The passion: What inspired you to set up your business?
I’ve always been drawn to human experiences, naturally inquisitive about emotions, feelings and behaviour, so psychology seemed like an obvious fit for me. Little did I know when I first started my bachelor’s degree back in 2012 that I would open up a life passion for sharing knowledge and helping others navigate their emotional experiences. After 10 years studying psychology, amongst raising our son, I reached an academic stasis. I had my master’s degree in psychology but required one more step to register as a psychologist, a spot on a notoriously selective psychology internship programme. This stasis and my passion for sharing knowledge spurred my desire to set up my business and get started using the skills I had in an appropriate manner.
The launch: How did you start out in the beginning?
In many ways, Feeling for Healing is still in our beginning stages. We officially opened July 2022 with a website and Facebook page running from my home office. We primarily run our sessions via Zoom, which offers maximum flexibility for both myself and clients. The majority of our small product range we stock is either sourced from other small New Zealand-based businesses or made by myself in my own home.

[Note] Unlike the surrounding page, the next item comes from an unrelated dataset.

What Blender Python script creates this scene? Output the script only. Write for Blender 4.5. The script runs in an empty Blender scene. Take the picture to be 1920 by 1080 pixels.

The innovation: What was the biggest breakthrough for you with your business?
We are still very young as a business – less than one year in business – but for me on a personal level, it’s been breaking through the imposter syndrome and actually starting the business and feeling able to promote it and, by virtue, myself.
I’m sure this is true of many business ideas in different fields, but I feel in a wellbeing business where authenticity and client rapport is so vital, you put a lot of your personal self into the business and the services. Building a business is like creating a commercialised reflection of yourself, which is both really amazing and really daunting, especially when the value you offer comes from you as a person.
There is a security in working for other people both in that you are financially protected by a contract and personally protected because you are doing your job. But with your own business, it’s your thoughts, your identity in the public eye and it is hard to stay authentic while sheltering yourself from the public opinion because let’s face it, we are all the expert of our own experiences. Wellbeing and mental health are hot topics right now, but as a field, it’s also highly saturated and riddled with those looking to get rich quick at the cost of reputational damage.
I feel like promoting the products we stock is the easy part because they have a physical presence and there is a predetermined value in that. But standing up and saying, “Here are the services I can offer” and putting a value to my knowledge has been by far the hardest part and my biggest breakthrough. Doing that took a phenomenal amount of work on myself to solidify the trust in my knowledge and ability to use that to guide others through their wellbeing journey.
Yin and Yang: How do you balance work and family?
I have been incredibly fortunate to be able to work from home and of course making my own hours feeds into this as well.
Working from home has been invaluable to balancing my work life with family life. Not only does it mean a 2-minute commute to the office, but it means I am home and able to be present with my family. I have an open-door policy where if the office door is open, my family is welcome to come in and talk to me/tell me stories and I can keep an eye on our son and dogs. Our son even has his own computer set up where he can play games and practise typing while I do admin.
Getting to set my own hours has been great and a huge incentive to starting the business. I set office hours while my son is at school during the day or for the evening when I know my partner/dad will be home. Setting my office hours around my family has worked out really well since almost all of my clients have been parents or work typical office hours and therefore have a similar schedule.